EXERCISE PROMPT: Search the listing below for "that". Copy each matching line.

RAW DATA:
►

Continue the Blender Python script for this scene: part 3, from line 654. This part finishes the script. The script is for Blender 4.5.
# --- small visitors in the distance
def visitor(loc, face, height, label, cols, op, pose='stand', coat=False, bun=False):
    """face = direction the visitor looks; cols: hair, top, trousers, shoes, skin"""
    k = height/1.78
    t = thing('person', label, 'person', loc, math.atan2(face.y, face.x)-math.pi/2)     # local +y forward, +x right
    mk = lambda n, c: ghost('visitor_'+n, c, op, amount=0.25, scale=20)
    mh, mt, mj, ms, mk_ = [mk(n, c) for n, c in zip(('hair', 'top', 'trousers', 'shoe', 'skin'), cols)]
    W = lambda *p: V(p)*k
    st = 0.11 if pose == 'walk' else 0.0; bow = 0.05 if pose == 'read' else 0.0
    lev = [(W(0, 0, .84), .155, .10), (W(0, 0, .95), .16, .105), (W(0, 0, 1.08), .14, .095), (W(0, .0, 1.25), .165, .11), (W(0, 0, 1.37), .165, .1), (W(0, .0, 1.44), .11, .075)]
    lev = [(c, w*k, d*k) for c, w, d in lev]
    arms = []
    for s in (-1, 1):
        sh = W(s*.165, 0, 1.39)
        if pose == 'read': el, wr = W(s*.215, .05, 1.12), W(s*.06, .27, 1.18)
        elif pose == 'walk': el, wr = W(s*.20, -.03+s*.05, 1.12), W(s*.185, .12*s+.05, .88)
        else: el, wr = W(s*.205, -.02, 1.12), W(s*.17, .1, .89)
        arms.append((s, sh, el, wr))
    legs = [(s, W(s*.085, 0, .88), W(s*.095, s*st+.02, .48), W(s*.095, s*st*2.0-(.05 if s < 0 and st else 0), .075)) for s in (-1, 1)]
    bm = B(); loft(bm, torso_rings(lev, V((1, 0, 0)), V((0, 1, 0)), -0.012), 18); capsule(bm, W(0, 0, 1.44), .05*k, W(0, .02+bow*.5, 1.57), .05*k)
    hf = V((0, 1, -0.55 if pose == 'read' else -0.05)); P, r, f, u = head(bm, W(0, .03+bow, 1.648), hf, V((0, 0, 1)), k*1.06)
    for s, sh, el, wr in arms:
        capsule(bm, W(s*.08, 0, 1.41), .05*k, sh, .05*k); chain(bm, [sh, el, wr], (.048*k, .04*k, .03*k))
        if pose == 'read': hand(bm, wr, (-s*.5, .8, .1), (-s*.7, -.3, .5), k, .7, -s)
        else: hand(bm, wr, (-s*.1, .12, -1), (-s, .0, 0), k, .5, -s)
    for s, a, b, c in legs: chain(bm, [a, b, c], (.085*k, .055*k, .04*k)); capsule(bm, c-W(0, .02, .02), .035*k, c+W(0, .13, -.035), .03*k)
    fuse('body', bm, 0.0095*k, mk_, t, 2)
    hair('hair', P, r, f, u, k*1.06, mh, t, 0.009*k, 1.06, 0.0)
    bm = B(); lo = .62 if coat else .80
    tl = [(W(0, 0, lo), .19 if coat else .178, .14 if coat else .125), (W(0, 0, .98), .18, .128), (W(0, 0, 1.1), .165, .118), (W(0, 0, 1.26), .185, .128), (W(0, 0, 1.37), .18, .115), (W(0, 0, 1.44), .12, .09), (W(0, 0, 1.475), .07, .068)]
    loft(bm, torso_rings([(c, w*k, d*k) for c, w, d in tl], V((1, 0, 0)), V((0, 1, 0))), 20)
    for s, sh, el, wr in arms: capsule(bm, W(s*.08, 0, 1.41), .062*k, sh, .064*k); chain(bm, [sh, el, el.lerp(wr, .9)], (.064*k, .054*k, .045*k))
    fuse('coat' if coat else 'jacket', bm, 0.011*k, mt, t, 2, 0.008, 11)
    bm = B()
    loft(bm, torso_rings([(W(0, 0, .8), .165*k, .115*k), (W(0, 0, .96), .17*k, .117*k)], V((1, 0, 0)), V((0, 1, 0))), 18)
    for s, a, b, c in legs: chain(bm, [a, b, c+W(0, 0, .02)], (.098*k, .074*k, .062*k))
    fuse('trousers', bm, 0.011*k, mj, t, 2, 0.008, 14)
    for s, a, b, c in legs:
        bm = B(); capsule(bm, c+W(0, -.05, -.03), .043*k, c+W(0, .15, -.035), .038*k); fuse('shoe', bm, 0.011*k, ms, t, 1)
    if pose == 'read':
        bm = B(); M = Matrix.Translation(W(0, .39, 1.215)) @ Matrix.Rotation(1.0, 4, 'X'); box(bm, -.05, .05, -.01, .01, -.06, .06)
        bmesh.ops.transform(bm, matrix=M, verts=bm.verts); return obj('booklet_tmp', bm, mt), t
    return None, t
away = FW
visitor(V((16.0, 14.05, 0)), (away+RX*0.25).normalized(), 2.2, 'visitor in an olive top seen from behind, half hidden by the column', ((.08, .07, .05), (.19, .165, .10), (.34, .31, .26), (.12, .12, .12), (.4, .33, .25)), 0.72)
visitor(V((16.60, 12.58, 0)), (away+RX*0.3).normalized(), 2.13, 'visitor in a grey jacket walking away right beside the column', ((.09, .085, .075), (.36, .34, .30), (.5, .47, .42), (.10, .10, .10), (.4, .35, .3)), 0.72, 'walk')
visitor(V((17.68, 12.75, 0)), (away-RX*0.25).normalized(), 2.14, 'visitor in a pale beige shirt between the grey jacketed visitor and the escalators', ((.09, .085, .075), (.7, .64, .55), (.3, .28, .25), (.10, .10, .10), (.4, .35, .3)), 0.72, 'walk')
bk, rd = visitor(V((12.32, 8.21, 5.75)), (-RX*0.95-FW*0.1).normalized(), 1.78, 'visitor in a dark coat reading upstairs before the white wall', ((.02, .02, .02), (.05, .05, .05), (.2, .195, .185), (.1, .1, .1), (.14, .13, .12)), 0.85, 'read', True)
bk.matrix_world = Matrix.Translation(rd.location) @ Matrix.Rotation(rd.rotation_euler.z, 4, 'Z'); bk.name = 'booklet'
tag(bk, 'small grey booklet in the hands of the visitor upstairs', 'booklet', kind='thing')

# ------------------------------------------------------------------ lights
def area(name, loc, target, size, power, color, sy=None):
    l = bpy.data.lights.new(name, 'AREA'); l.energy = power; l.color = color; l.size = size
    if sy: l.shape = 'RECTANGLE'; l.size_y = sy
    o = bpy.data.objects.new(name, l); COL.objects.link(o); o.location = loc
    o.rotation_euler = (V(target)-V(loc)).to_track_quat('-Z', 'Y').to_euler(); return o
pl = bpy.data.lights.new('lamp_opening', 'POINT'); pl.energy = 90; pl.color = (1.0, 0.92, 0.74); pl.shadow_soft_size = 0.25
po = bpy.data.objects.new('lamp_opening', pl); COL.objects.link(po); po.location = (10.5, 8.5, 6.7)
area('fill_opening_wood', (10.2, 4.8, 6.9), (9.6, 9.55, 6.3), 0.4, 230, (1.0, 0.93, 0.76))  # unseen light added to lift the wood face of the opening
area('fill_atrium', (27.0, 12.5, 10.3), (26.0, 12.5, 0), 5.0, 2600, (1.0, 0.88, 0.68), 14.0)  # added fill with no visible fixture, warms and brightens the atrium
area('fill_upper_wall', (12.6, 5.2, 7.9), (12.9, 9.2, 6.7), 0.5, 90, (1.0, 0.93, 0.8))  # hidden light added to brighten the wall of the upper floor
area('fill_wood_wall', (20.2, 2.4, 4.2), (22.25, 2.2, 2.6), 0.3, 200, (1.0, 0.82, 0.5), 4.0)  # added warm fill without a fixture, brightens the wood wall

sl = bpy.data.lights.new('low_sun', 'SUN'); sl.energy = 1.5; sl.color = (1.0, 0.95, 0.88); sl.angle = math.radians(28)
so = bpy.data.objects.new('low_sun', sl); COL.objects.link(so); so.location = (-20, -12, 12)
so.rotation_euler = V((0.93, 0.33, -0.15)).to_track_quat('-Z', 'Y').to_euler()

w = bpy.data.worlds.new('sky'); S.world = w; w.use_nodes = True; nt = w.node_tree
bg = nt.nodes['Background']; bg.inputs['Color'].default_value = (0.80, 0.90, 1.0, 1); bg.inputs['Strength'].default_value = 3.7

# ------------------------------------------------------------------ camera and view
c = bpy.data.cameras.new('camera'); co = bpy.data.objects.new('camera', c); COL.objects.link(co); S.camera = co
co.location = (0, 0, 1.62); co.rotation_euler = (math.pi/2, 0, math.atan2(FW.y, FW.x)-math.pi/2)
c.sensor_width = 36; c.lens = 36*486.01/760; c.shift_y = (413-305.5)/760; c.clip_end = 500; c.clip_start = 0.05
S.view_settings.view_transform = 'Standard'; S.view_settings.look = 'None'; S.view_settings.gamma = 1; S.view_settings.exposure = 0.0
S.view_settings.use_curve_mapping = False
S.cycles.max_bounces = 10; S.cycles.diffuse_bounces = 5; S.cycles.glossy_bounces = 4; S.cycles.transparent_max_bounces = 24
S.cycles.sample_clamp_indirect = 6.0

◄
►

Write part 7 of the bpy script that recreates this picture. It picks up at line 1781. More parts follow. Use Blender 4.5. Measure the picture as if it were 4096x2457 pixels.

◄
►

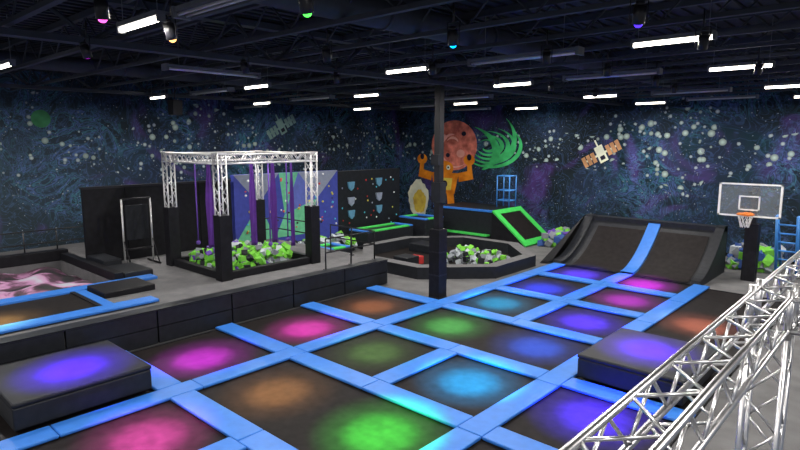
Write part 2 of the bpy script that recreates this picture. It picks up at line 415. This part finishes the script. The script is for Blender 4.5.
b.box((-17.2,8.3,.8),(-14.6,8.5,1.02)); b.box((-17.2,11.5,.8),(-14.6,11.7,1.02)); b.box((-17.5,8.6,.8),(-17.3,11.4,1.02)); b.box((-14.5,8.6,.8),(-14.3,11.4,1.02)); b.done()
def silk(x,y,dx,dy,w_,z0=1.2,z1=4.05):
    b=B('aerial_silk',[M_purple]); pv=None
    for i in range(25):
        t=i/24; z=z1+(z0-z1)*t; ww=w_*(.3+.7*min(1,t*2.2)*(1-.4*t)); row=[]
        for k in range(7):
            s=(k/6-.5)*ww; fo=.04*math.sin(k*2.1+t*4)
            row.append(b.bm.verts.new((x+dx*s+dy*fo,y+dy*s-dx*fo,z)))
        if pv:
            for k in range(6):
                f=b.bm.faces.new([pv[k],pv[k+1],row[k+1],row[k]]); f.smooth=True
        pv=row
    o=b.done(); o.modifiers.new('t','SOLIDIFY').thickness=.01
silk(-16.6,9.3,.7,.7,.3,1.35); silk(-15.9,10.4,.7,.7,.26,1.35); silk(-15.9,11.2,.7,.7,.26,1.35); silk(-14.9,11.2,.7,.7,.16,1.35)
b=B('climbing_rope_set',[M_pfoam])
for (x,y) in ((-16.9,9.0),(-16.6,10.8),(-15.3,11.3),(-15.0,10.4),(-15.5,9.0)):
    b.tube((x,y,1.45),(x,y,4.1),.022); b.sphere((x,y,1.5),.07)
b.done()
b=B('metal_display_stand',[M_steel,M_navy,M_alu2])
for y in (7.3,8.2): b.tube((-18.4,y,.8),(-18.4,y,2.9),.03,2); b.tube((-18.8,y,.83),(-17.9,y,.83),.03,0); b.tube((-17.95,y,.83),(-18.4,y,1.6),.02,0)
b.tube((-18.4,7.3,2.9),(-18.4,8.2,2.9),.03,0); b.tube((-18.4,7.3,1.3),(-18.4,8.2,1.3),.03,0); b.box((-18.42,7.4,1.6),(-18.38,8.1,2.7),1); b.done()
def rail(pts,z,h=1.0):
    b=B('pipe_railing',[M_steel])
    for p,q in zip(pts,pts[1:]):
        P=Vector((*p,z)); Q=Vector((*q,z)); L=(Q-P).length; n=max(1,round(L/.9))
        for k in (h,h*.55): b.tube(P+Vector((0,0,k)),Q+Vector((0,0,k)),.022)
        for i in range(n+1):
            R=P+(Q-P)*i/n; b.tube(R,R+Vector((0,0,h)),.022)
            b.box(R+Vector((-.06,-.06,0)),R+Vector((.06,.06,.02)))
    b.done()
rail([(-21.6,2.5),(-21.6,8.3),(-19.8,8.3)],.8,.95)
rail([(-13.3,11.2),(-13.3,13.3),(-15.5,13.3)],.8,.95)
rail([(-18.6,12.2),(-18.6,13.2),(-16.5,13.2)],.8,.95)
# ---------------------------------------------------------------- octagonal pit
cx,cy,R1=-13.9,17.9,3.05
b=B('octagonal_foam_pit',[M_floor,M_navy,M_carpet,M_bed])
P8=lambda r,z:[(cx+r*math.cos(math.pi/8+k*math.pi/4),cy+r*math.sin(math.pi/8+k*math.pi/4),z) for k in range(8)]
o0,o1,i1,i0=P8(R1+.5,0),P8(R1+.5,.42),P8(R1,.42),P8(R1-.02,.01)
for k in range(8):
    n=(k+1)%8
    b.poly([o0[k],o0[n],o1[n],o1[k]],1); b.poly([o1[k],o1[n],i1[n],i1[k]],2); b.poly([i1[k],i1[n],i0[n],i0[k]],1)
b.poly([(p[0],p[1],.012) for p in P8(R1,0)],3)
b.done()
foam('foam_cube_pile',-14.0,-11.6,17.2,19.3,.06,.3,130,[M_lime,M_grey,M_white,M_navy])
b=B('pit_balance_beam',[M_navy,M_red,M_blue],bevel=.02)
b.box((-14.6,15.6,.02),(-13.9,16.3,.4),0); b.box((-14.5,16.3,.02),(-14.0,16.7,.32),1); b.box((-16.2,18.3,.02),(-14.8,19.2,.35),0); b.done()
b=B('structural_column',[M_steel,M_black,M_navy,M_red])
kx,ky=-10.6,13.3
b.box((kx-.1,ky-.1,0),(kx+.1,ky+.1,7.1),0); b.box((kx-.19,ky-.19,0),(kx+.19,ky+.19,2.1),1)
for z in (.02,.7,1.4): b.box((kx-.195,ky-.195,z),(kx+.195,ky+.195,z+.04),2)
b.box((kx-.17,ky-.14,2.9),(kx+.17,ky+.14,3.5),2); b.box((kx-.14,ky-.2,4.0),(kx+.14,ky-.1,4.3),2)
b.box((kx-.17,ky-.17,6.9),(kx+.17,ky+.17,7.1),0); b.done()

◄

WRITTEN ANSWER:
Write part 7 of the bpy script that recreates this picture. It picks up at line 1781. More parts follow. Use Blender 4.5. Measure the picture as if it were 4096x2457 pixels.
Write part 2 of the bpy script that recreates this picture. It picks up at line 415. This part finishes the script. The script is for Blender 4.5.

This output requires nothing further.